I really don't want to go too deeply into his foreign policy right now, as that would make this comment about ten times longer and it's late and I need to go to bed soon. Maybe tomorrow. But didn't he call Islam "the religion of peace" after 9/11? Don't Iraq and Afghanistan have sharia law enshrined in their constitutions? That's quite a contrast to the new governments we imposed on Germany and Japan in 1945.

Bottom line: No, I don't want to see another "centrist Republican" candidate.

Posted by: rickl at January 22, 2012 11:08 PM

Not really related to the topic at hand, but I saw this comment by “Buck O’Fama” at Belmont Club:

My analogy is imagine the Democrats propose jumping off a 20-story building.
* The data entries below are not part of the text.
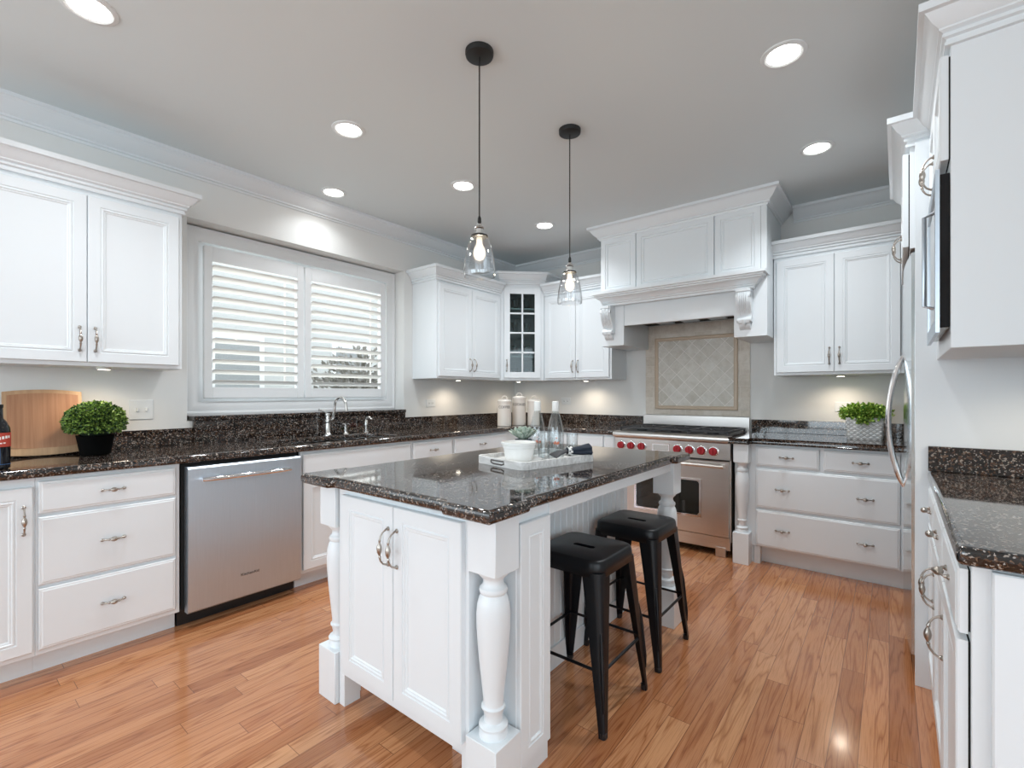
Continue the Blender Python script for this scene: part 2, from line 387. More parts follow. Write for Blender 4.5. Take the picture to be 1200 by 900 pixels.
def shutter(ya, yb, label, rod):
    t = thing('plantation_shutter', label, 'shutter', (XW+.012, ya, 1.205), 0, 'plantation shutters in the sink window')
    W, H, T = yb-ya, 1.03, .028; st = .052; rt, rb = .10, .075
    f = MB().box(0, T, 0, st, 0, H, .003).box(0, T, W-st, W, 0, H, .003).box(0, T, st, W-st, 0, rb, .003).box(0, T, st, W-st, H-rt, H, .003)
    f.build('frame', SHUT, t)
    n = 12; pitch = (H-rt-rb)/n
    lv = MB(); a = R(-24); L = []
    for k in range(14):
        b = 2*PI*k/14; u, v = .034*math.cos(b), .0055*math.sin(b)
        L.append((u*math.cos(a)-v*math.sin(a), -(u*math.sin(a)+v*math.cos(a))))
    lv.loft([[(x, st+.002, z) for x, z in L], [(x, W-st-.002, z) for x, z in L]])
    me = lv.mesh('louver', LOUV)
    for k in range(n): link('louver', me, t, (T/2, 0, rb+pitch*(k+.5)))
    MB().box(-.034, -.022, W-st-.075, W-st-.063, rb+.02, H-rt-.03, .002).build('tilt_rod', LOUV, t)
    return t
shutter(1.20, 1.893, 'white plantation shutter panel on the left half of the sink window', 1)
shutter(1.905, 2.665, 'white plantation shutter panel on the right half of the sink window, behind the faucet', 1)
# ------------------------------------------------------------------ outside the window
struct(MB().box(-30, XL-.4, -12, 22, -.6, -.5).build('ground', mat('snowy_lawn', (.55, .58, .5), .9)))
SIDING = mat('pale_siding', (.62, .62, .60), .7)
t = thing('neighbour_house', 'pale neighbouring house seen through the shutters', 'house', (-10, 2.5, -.5))
MB().box(-4, 0, -3, 7, 0, 5.2).build('wall', SIDING, t)
MB().prismx([(-3.5, 5.2), (7.5, 5.2), (2, 8)], -4.3, .3).build('roof', mat('grey_shingle', (.2, .2, .2), .9), t)
for yy in (-1.2, .9, 3.4, 5.2):
    f = MB().box(0, .06, yy, yy+1.0, 1.2, 2.9).build('window_frame', mat('bright_white_trim', (.9, .9, .9), .5), t)
    MB().box(.06, .07, yy+.1, yy+.9, 1.3, 2.8).build('pane', mat('grey_pane', (.35, .36, .36), .4), f)
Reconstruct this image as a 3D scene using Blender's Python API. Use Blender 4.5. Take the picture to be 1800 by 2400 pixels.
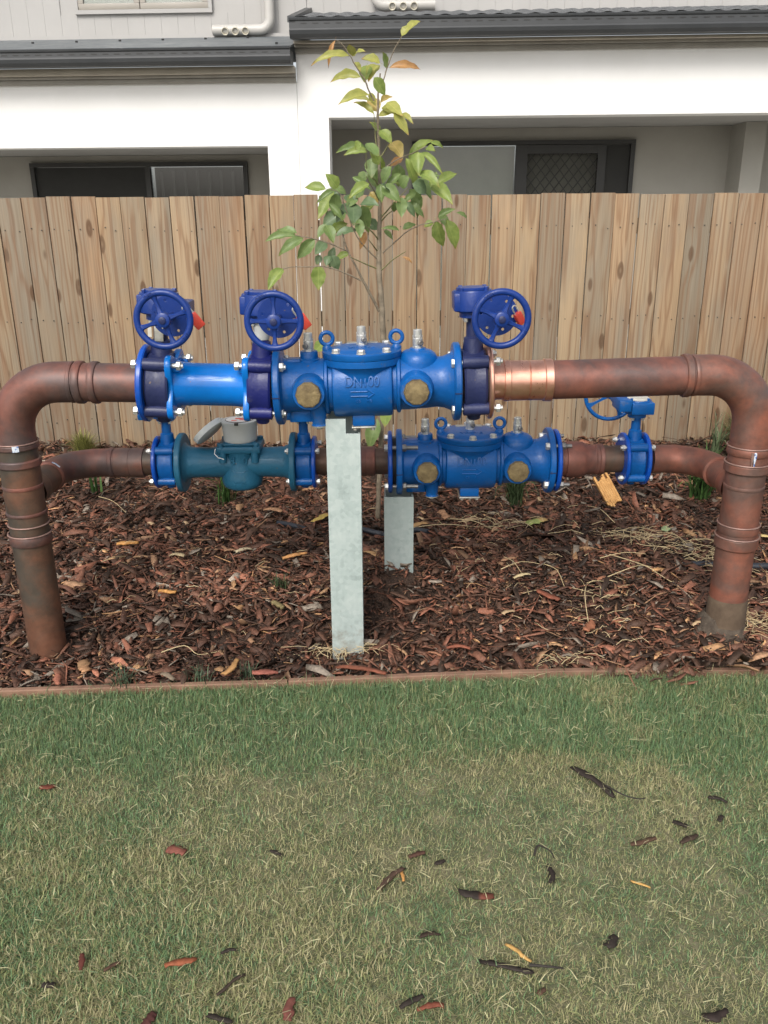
import bpy, bmesh, math, random
import numpy as np
from mathutils import Vector, Matrix

for o in list(bpy.data.objects):
    bpy.data.objects.remove(o)
SC = bpy.context.scene
COL = SC.collection
R = math.radians

# ---------------------------------------------------------------- camera
cam_d = bpy.data.cameras.new('camera')
cam_d.sensor_fit = 'VERTICAL'
cam_d.sensor_height = 24.0
cam_d.sensor_width = 18.0
cam_d.lens = 20.0
cam_d.clip_start = 0.05
cam_d.clip_end = 500
cam = bpy.data.objects.new('camera', cam_d)
COL.objects.link(cam)
PITCH, ROLL = R(19.7), R(0.4)
fw = Vector((0, math.cos(PITCH), -math.sin(PITCH)))
r0 = Vector((1, 0, 0))
u0 = Vector((0, math.sin(PITCH), math.cos(PITCH)))
rt = r0*math.cos(ROLL) - u0*math.sin(ROLL)
up = u0*math.cos(ROLL) + r0*math.sin(ROLL)
cam.matrix_world = Matrix(((rt.x, up.x, -fw.x, 0), (rt.y, up.y, -fw.y, 0), (rt.z, up.z, -fw.z, 1.2), (0, 0, 0, 1)))
SC.camera = cam

# ---------------------------------------------------------------- sky, sun, exposure
SUN_EL, SUN_AZ = R(42), R(198)          # azimuth clockwise from +Y: behind the camera, a little to the left
world = bpy.data.worlds.new('World')
SC.world = world
world.use_nodes = True
wn = world.node_tree.nodes
wl = world.node_tree.links
wn.clear()
sky = wn.new('ShaderNodeTexSky')
sky.sky_type = 'NISHITA'
sky.sun_disc = False
sky.sun_elevation = SUN_EL
sky.sun_rotation = SUN_AZ
sky.air_density = 1.0
sky.dust_density = 4.0
sky.ozone_density = 1.0
hs = wn.new('ShaderNodeHueSaturation')   # thin overcast: the blue is washed out all over the dome
hs.inputs['Saturation'].default_value = 0.32
bg = wn.new('ShaderNodeBackground')
bg.inputs['Strength'].default_value = 0.138
wo = wn.new('ShaderNodeOutputWorld')
wl.new(sky.outputs[0], hs.inputs['Color'])
wl.new(hs.outputs[0], bg.inputs[0])
wl.new(bg.outputs[0], wo.inputs[0])
sun_d = bpy.data.lights.new('sun', 'SUN')
sun_d.energy = 1.35
sun_d.angle = R(22)
sun_d.color = (1.0, 0.95, 0.88)
sun = bpy.data.objects.new('sun', sun_d)
COL.objects.link(sun)
sdir = Vector((math.sin(SUN_AZ)*math.cos(SUN_EL), math.cos(SUN_AZ)*math.cos(SUN_EL), math.sin(SUN_EL)))
sun.rotation_euler = sdir.to_track_quat('Z', 'Y').to_euler()
sun.location = sdir*30
SC.view_settings.view_transform = 'Standard'
SC.view_settings.look = 'None'
SC.view_settings.gamma = 1.0
SC.view_settings.use_curve_mapping = False
SC.view_settings.exposure = 0.46
SC.render.engine = 'CYCLES'
SC.cycles.max_bounces = 6
SC.cycles.transparent_max_bounces = 12
SC.cycles.use_denoising = True
SC.cycles.denoising_prefilter = 'ACCURATE'

# ---------------------------------------------------------------- materials
def new_mat(name):
    m = bpy.data.materials.new(name)
    m.use_nodes = True
    nt = m.node_tree
    b = nt.nodes['Principled BSDF']
    return m, nt, b

def noise(nt, vec, scale, detail=4, rough=0.6, dist=0.0):
    n = nt.nodes.new('ShaderNodeTexNoise')
    n.inputs['Scale'].default_value = scale
    n.inputs['Detail'].default_value = detail
    n.inputs['Roughness'].default_value = rough
    n.inputs['Distortion'].default_value = dist
    if vec is not None:
        nt.links.new(vec, n.inputs['Vector'])
    return n

def ramp(nt, fac, stops):
    r = nt.nodes.new('ShaderNodeValToRGB')
    els = r.color_ramp.elements
    while len(els) < len(stops):
        els.new(0.5)
    for e, (p, c) in zip(els, stops):
        e.position = p
        e.color = (*c, 1) if len(c) == 3 else c
    nt.links.new(fac, r.inputs[0])
    return r

def bump(nt, b, h, strength=0.2, dist=0.01):
    bp = nt.nodes.new('ShaderNodeBump')
    bp.inputs['Strength'].default_value = strength
    bp.inputs['Distance'].default_value = dist
    nt.links.new(h, bp.inputs['Height'])
    nt.links.new(bp.outputs[0], b.inputs['Normal'])

def ocoord(nt):
    return nt.nodes.new('ShaderNodeTexCoord').outputs['Object']

def gcoord(nt):
    return nt.nodes.new('ShaderNodeNewGeometry').outputs['Position']

def mottled(name, stops, scale=6, rough=(0.4, 0.6), metal=0.0, bstr=0.1, bscale=60, bdist=0.003, detail=6, coat=0.0, world_co=True, spec=0.5):
    """a surface whose own colour wanders between stops; roughness wanders too; fine relief"""
    m, nt, b = new_mat(name)
    v = gcoord(nt) if world_co else ocoord(nt)
    n = noise(nt, v, scale, detail)
    rp = ramp(nt, n.outputs[0], stops)
    nt.links.new(rp.outputs[0], b.inputs['Base Color'])
    n2 = noise(nt, v, scale*3.1, 3)
    mr = nt.nodes.new('ShaderNodeMapRange')
    mr.inputs['To Min'].default_value, mr.inputs['To Max'].default_value = rough
    nt.links.new(n2.outputs[0], mr.inputs['Value'])
    nt.links.new(mr.outputs[0], b.inputs['Roughness'])
    b.inputs['Metallic'].default_value = metal
    b.inputs['Coat Weight'].default_value = coat
    b.inputs['Coat Roughness'].default_value = 0.12
    b.inputs['Specular IOR Level'].default_value = spec
    if bstr:
        n3 = noise(nt, v, bscale, 4)
        bump(nt, b, n3.outputs[0], bstr, bdist)
    return m

def sc(c, k):
    return tuple(x*k for x in c)

def paint(name, c, rough=(0.25, 0.45), bstr=0.22, bscale=120, dirt=(0.13, 0.13, 0.115), dirt_at=0.66, coat=0.12):
    m, nt, b = new_mat(name)
    v = gcoord(nt)
    n = noise(nt, v, 9, 5)
    r1 = ramp(nt, n.outputs[0], [(0.3, sc(c, 0.82)), (0.7, sc(c, 1.15))])
    d = noise(nt, v, 26, 8, 0.7)
    f = ramp(nt, d.outputs[0], [(dirt_at-0.08, (0, 0, 0)), (dirt_at+0.10, (0.55, 0.55, 0.55))])
    mx = nt.nodes.new('ShaderNodeMixRGB')
    nt.links.new(f.outputs[0], mx.inputs[0])
    nt.links.new(r1.outputs[0], mx.inputs[1])
    mx.inputs[2].default_value = (*dirt, 1)
    nt.links.new(mx.outputs[0], b.inputs['Base Color'])
    mr = nt.nodes.new('ShaderNodeMapRange')
    mr.inputs['To Min'].default_value, mr.inputs['To Max'].default_value = rough
    nt.links.new(d.outputs[0], mr.inputs['Value'])
    nt.links.new(mr.outputs[0], b.inputs['Roughness'])
    n3 = noise(nt, v, bscale, 5, 0.65)
    n4 = noise(nt, v, 22, 3)
    ah = nt.nodes.new('ShaderNodeMath'); ah.operation = 'MULTIPLY_ADD'
    nt.links.new(n4.outputs[0], ah.inputs[0]); ah.inputs[1].default_value = 2.0; nt.links.new(n3.outputs[0], ah.inputs[2])
    bump(nt, b, ah.outputs[0], bstr, 0.004)
    b.inputs['Specular IOR Level'].default_value = 0.38
    # fine chips where the coat is knocked through
    ch = noise(nt, v, 75, 3, 0.5)
    cf = ramp(nt, ch.outputs[0], [(0.735, (0, 0, 0)), (0.75, (0.8, 0.8, 0.8))])
    mc = nt.nodes.new('ShaderNodeMixRGB')
    nt.links.new(cf.outputs[0], mc.inputs[0]); nt.links.new(mx.outputs[0], mc.inputs[1]); mc.inputs[2].default_value = (0.16, 0.11, 0.075, 1)
    nt.links.new(mc.outputs[0], b.inputs['Base Color'])
    b.inputs['Coat Weight'].default_value = coat
    b.inputs['Coat Roughness'].default_value = 0.15
    return m

M = {}
M['blue'] = paint('blue_enamel', (0.002, 0.093, 0.335), (0.22, 0.50))
M['blue_bright'] = paint('bright_blue_enamel', (0.002, 0.16, 0.56), (0.12, 0.25), bstr=0.05, dirt_at=0.8)
M['blue_royal'] = paint('royal_blue_enamel', (0.004, 0.075, 0.42), (0.2, 0.4), bstr=0.06)
M['navy'] = paint('navy_epoxy', (0.006, 0.033, 0.195), (0.28, 0.45), bstr=0.2, dirt_at=0.76)
M['navy_dark'] = paint('dark_navy_epoxy', (0.018, 0.025, 0.085), (0.35, 0.55), bstr=0.25, dirt=(0.06, 0.055, 0.05))
M['navy_purple'] = paint('violet_navy_epoxy', (0.011, 0.016, 0.125), (0.3, 0.5), bstr=0.25)
M['teal'] = paint('teal_epoxy', (0.014, 0.108, 0.190), (0.4, 0.62), bstr=0.35, bscale=140, dirt=(0.05, 0.10, 0.11), dirt_at=0.66)
M['brass'] = mottled('old_brass', [(0.3, (0.12, 0.085, 0.045)), (0.55, (0.24, 0.18, 0.09)), (0.75, (0.34, 0.26, 0.13))], 38, (0.45, 0.65), 0.45, 0.5, 120)
M['steel'] = mottled('zinc_steel', [(0.3, (0.50, 0.50, 0.48)), (0.7, (0.70, 0.70, 0.67))], 40, (0.25, 0.45), 0.55, 0.1)
M['steel_dark'] = mottled('dull_steel', [(0.3, (0.16, 0.16, 0.16)), (0.7, (0.32, 0.31, 0.30))], 40, (0.4, 0.6), 0.7, 0.2)
M['rubber'] = mottled('black_rubber', [(0.3, (0.012, 0.012, 0.013)), (0.7, (0.03, 0.03, 0.032))], 30, (0.5, 0.7))
M['hose'] = mottled('black_hose', [(0.3, (0.014, 0.017, 0.024)), (0.7, (0.03, 0.035, 0.045))], 30, (0.4, 0.6))
M['white_plate'] = mottled('cream_gasket', [(0.3, (0.48, 0.46, 0.40)), (0.7, (0.62, 0.60, 0.53))], 30, (0.5, 0.7))
M['red'] = mottled('red_plastic', [(0.3, (0.60, 0.055, 0.035)), (0.7, (0.72, 0.085, 0.055))], 30, (0.35, 0.5), bstr=0.05)
M['lens_grey'] = mottled('grey_plastic', [(0.3, (0.42, 0.435, 0.425)), (0.7, (0.50, 0.51, 0.50))], 18, (0.4, 0.55), bstr=0.08)
M['lid_grey'] = mottled('pale_grey_plastic', [(0.3, (0.58, 0.61, 0.61)), (0.7, (0.66, 0.68, 0.675))], 18, (0.35, 0.5), bstr=0.05)
M['dial'] = mottled('white_dial', [(0.3, (0.70, 0.70, 0.69)), (0.7, (0.78, 0.78, 0.77))], 30, (0.2, 0.3), bstr=0)
M['sticker'] = mottled('blue_sticker', [(0.42, (0.03, 0.12, 0.42)), (0.5, (0.65, 0.70, 0.76))], 70, (0.3, 0.4), bstr=0)
M['aluminium'] = mottled('aluminium_plate', [(0.3, (0.35, 0.34, 0.30)), (0.7, (0.58, 0.57, 0.53))], 60, (0.3, 0.5), 0.6, 0.1)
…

Anybody with half a brain knows that is a stupid idea. Instead of saying so, the traditional GOP response was to propose jumping off a 10-story building as a compromise and claim that was some kind of victory.

That pretty well encapsulates my frustration and anger with the Republican Party.

Posted by: rickl at January 22, 2012 11:37 PM

4.9 trillion of centrist G.W. Bush debt...

Posted by: Firecapt at January 23, 2012 9:34 AM

Au contraire. A win is a win since the election is winner take all.

While true, that wasn't my point. My point is that he barely managed a win while being centrist while people previous to him failed utterly and the ones who ran as conservatives won gargantuan landslides.

Which seems the more successful and useful approach?